Kein Verdacht über weitere Fälschungen geschöpft

Sie habe einmal von Jürgen H. wissen wollen, warum es ihm psychisch schlecht gehe. „Er hat mich im Glauben gelassen, es war wegen der Schwarzarbeit. Er sagte, er habe das Gefühl, dass man deswegen recherchiere“, erzählte die nahe Verwandte. Der im Jahr 2008 verstorbene Rechtsanwalt habe in ihrem Fall das Testament abgewickelt, sie habe sich als Erbin eintragen lassen.

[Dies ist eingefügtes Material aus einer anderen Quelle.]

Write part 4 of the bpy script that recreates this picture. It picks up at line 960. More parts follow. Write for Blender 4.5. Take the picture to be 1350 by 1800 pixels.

Verdacht geschöpft, dass das nicht die einzige Fälschung sei, habe sie nicht. „Ich habe auch nicht gehört, dass auch andere Personen daran beteiligt sind.“

Schwägerin: Durch Gutgläubigkeit hineingeschlittert

Die Schwägerin des 49-jährigen Angehörigen von Jürgen H. verbarg ihre Enttäuschung nicht: Hineingeschlittert in die Causa sei sie durch ihre Gutgläubigkeit, so die Angestellte. „Ich bin belogen worden.“ Sie sei ein Mensch, der zu wenig denke, „oder zu viel mit dem Herzen“. Vor Auffliegen des Skandals habe sie nichts über mögliche andere Beteiligte gewusst.

158 Geschädigte sind bekannt

Im „Testamentsfälscher“-Prozess sind insgesamt zehn Personen angeklagt, darunter fünf Justizbedienstete. Sie sollen von 2001 bis 2008 in 18 Verlassenschaftsverfahren 16 Testamente und zwei Schenkungsverträge manipuliert oder dazu beigetragen haben, sich und Angehörige zu bereichern. Der Gesamtschaden beträgt mindestens zehn Millionen Euro, 158 Geschädigte sind bekannt. Im Falle eines Schuldspruchs drohen bis zu 15 Jahre Haft.

Am Montag, 24. April, geht der Prozess am Landesgericht Salzburg weiter, dann soll Einzelfall um Einzelfall aufgerollt werden.